O dito animal social

Há meses tem me incomodado uma categorização que me veio à mente durante uma conversa - tardiamente eu diria.

A meu ver, há dois tipos de grupos humanos, aqueles em que todos se responsabilizam pelo grupo e aqueles em que o grupo serve para desresponsabilizar a todos. O primeiro caso é, negativamente, o que leva ao corporativismo e, idealmente, o que aponta para a fraternidade de "um por todos e todos por um". O ideal, no segundo caso, seria uma unidade democraticamente descentrada, como todos os recentes movimentos baseados no Ocupa Wallstreet pensam ser, mas seu negativo está mais próximo da prática, sendo tipicamente o ajuntamento psicologicamente adolescente que está junto só porque gosta, mas que pensa se unir por uma causa. O caso da polícia acusando Bakunin é engraçado, mas essa galera imitadora também não parece saber nada do Anarquismo que ostentam nas bandeiras.

A primeira consequência do descompasso entre seus motivos reais e sua ilusão é, claro, o típico desfazer desses grupos. Um exemplo ridículo é o que aconteceu com os manifestantes presos no Rio por suas supostas intenções (o que os conservadores preocupados com "polícia do pensamento" acharam natural e certo, nesse caso...). 

O caso contado por quem era do movimento lembra a infantilidade do clássico desmantelamento de uma banda de rock.
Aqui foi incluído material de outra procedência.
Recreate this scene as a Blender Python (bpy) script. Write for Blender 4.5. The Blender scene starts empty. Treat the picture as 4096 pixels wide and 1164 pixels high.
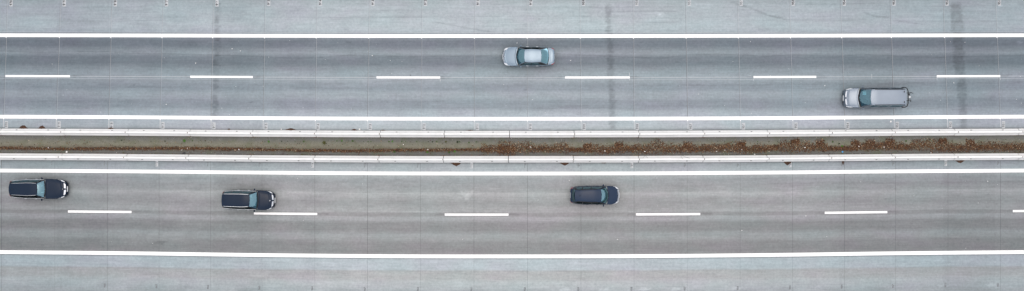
import bpy, bmesh, math, random
import numpy as np
from mathutils import Vector, Matrix
R = math.radians
random.seed(7)
rng = np.random.default_rng(11)
scn = bpy.context.scene
COL = scn.collection

# ------------------------------------------------------------------ road frame
# Survey of the motorway: u = distance along it, v = distance across it, both in
# units of 1/42 m; the carriageways bow gently along their length.
K = 42.0
CAMH = 84.0
SX = [0, 512, 1024, 1536, 2048, 2560, 3072, 3584, 4096]
SY = [0, .27, .68, .95, 1.0, .94, .68, .28, 0]
def bow(u):
    if u <= 0: return u * .0004
    if u >= 4096: return -(u - 4096) * .0004
    i = min(int(u // 512), 7); t = (u - SX[i]) / 512.
    p0 = SY[i - 1] if i > 0 else 2 * SY[0] - SY[1]
    p3 = SY[i + 2] if i < 7 else 2 * SY[8] - SY[7]
    p1, p2 = SY[i], SY[i + 1]
    return .5 * (2 * p1 + (p2 - p0) * t + (2 * p0 - 5 * p1 + 4 * p2 - p3) * t * t + (3 * p1 - p0 - 3 * p2 + p3) * t ** 3)
def P(u, v, z=0.0):
    y = v - (1 + .0157 * v) * (1 - bow(u))
    return Vector(((u - 2048) / K, (582 - y) / K, z))
def heading(u, v):
    d = P(u + 30, v) - P(u - 30, v)
    return math.atan2(d.y, d.x)
def unbow(u, y):                      # straight offset from the map back to v
    b = 1 - bow(u)
    return (y + b) / (1 - .0157 * b)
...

Mas o que estou comentando aqui se aplica a outras esferas, e não tenho a pretensão de dar um golpe de vista psicológico e explicar o que está rolando agora, ignorando a ação da polícia, o poder financeiro da FIFA, as manifestações do ano passado e tudo que contribuiu para a postura policial.

Não, o que me tem chamado a atenção é que o grupo que usa a coletividade para se abster de qualquer responsabilidade acredita que nenhum deles pode ser culpado, porque os motivos lindos (almas irmãs, forças históricas, santos batendo) que os unem justificam suas ações e, praticadas em grupo, quem vai saber quem fez o quê exatamente?

Nenhum deles é a fonte do problema, eles estão bem intencionados, querendo apenas paz e companheirismo, portanto forças externas de autoridade não devem se meter. Ao mesmo tempo, ninguém pode responder pelo grupo, porque cada um ali faria o que acha certo; seria uma quebra da democracia fundamental entre os parceiros se alguém do grupo quiser afetar o comportamento do outro. Se um cobra do outro coerência ou respeito a acordos gerais, essa pessoa está sendo autoritária e abusiva. Ou seja, ninguém responde pelo grupo, mas todos podem se esconder nele.

O que une esse pessoal é o gosto estético pela tribo, é o curtir estar com os amigos e fazer absolutamente tudo juntos. Nada tem graça se não for compartilhado, e a sociedade perfeita envolveria justamente a troca direta e amigável do que é necessário entre todos. Os ritmos do grupo ditariam os ritmos da vida, e os desejos individuais precisariam ser discretos para não confrontar a maioria. Nesse caso, o grupo é uma compulsão.

Já o grupo em que todos se responsabilizam pelo que os outros fazem (no sentido de reconhecer o erro e tentar ajustá-lo, para poder impedir uma intervenção externa) tende a ser formado por pessoas que não querem estar necessariamente naquele grupo. Como a coletividade é uma necessidade, ela tem de valer a pena, e uma das condições para isso é que ela funcione para a devida finalidade. Por isso, uns cobram dos outros o que deve ser feito, aqueles que pesam demais ou atrapalham são retirados do grupo, e a melhor forma de ter valor para o próprio grupo é ser capaz de defendê-lo, demonstrando a coragem de enfrentar o de fora pelo bem de todos que estão unidos. Isso, por sua vez, motiva o grupo a defender o sujeito, e os apoios mutuamente se fortalecem, parecendo um feio corporativismo para quem está fora, mas representando a pura camaradagem para quem está dentro. 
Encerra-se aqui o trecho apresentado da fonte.